Israeli warplanes hit Iran over the weekend while I was enjoying my weekly 48-hour news coma, but being late to this story didn't matter because we're only now learning the true damage done. So let me start by assuring you that the headline to this column is no exaggeration, but stick a pin in that thought so you can take in what the Israeli Air Force (IAF) accomplished.
Reports are that somewhere between one-third and one-half of the IAF took to the skies on Friday night — a remarkable feat in itself if you know anything about what it takes to ready and arm a sophisticated warplane — and every single one of them returned home safely.
An open-source intelligence writer who uses the handle Raylan Givens — I've followed and trusted him for a couple of years now — gave the rundown on the operation, "courtesy of IDF Radio and with the approval of the military censor."
"The attack destroyed ALL of Iran's long-range surface-to-air missile batteries," according to Givens' translation of the IDF Radio report. "All long-range detection radars were also destroyed. Iran is left with only short-range batteries of local Iranian models."

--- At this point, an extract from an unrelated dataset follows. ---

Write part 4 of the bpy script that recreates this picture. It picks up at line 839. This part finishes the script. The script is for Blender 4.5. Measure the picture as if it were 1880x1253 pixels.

Again bowing to Western pressure, Israel left Iran's oil and nuclear facilities intact, but the IAF brutalized Iran's missile production sites. While "Iran possesses more than 2,000 long-range ballistic missiles," by most estimates, "the production of new missiles was crippled. From now on, Iran will operate with a finite supply because the stockpile it has will not be able to grow for months or years."
The major upshot is this:
The IDF's assessment: Iran has lost its strategic defense capabilities for the next 2-3 years. Russia will not be able to provide new systems due to the war in Ukraine, and it will take a long time to produce domestic Iranian systems.
"Iran’s oil economy is now defenseless. Third, Israel struck key nodes in Iran’s ballistic-missile production and hit a military target in Parchin, where Iran has worked on nuclear weaponization," the Wall Street Journal noted.
Along the way, IAF jets destroyed air defense sites in Syria and Iraq, too. That must have Iran's political allies in Damascus and Baghdad wondering if it's still safe to sleep in their own beds.
For whatever it's worth, Tehran says vengeance is coming. “Zionists are making a miscalculation with respect to Iran,” Supreme Leader Sayyid Ali Khamenei tweeted on Sunday. But Tehran also says it "does not want a wider war."
I'm not naive enough to believe there is nothing Tehran can do after Friday night's massive air raid, but it did limit their options. Before Friday night, the mullahs felt confident enough in the air defenses (and in political pressure applied against Jerusalem by the Biden-Harris administration) to launch two salvos at Israel. All told, something like 600 missiles, rockets, and drones in two attacks since April — to almost zero effect. Now their shield has been stripped away.
The next time the IAF has to strike, the only thing they'll have to worry about is Iran's short-range missile systems — the same ones that have proved so ineffective time and again.
The Mullahs' regime was stripped naked Friday night, but the message sent (and received) was a simple one: "Nothing is safe for you any longer."